Why I voted for Obama

Today I went to the White Settlement senior recreation center and, to the voice of a persistent old guy cajoling even older women to greater heights of calisthenics, I participated in early voting for the 2008 general election.

I voted for Barack Obama.

Obama inspires me and moves me like no politician in my adulthood. He appeals to the naive idealist in me. Moreover, I respect him -- intellectually and from his commitment to public service. I think he honestly cares about the country and wants to make it a better place. I trust his motives and his character.

Ironically, I supported John McCain in 2000 in the Republican primaries. I even joined his ill-fated Texas operation briefly. After watching his candidacy get torpedoed by Karl Rove's smear squad, it seems McCain has taken the position that he must adopt similar tactics to win office. He is no longer the man he was eight years ago, and sold his political soul to the RNC. That was made all too clear in his selection of Sarah Palin as his running mate and his failure to control the RNC attack machine, which is intent on making this election about fear.

Palin is a hypocritical, judgmental, right-wing ideologue -- and as much of an anti-intellectual as you can get. Her selection was a pandering manuever to the far right of the Republican party, with a hope that she would attract disaffected Hilary Clinton "hockey mom" voters to McCain's ticket. Electing McCain is essentially voting in Palin as President, given the odds of McCain's surviving four (or eight, heaven help us) years in office. I cannot abide the far right's social conservatism, and neither can most moderate Americans.
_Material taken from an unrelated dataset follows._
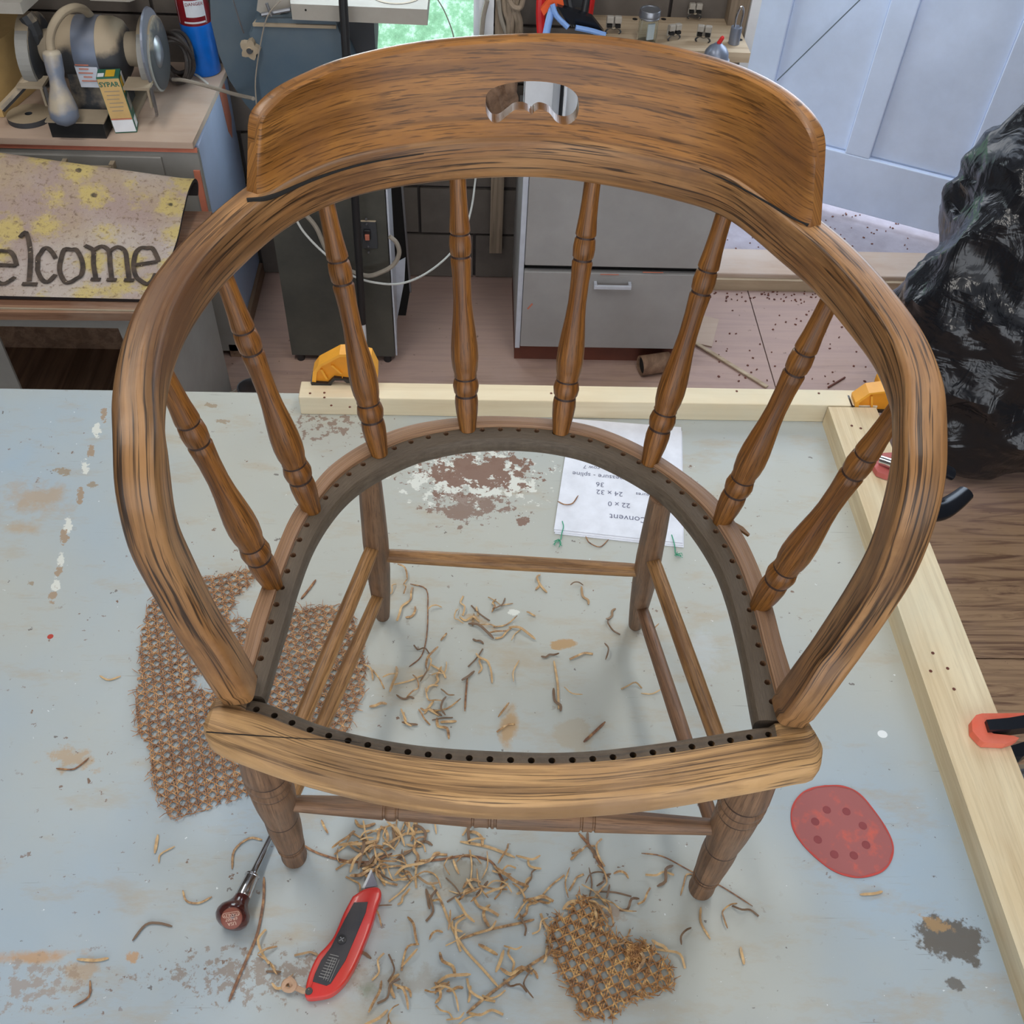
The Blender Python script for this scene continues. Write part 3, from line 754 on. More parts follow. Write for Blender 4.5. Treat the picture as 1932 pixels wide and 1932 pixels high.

It remains to be seen, however, how either candidate can really do anything substantially different, given America's current military and financial entanglements. Even if those crises were solved, payments on the federal debt, entitlements, and other minimum items offer little wiggle room for new programs -- let alone tax cuts.

Let's hope that whomever is elected has the guts to balance the budget and start America on the road to being debt-free.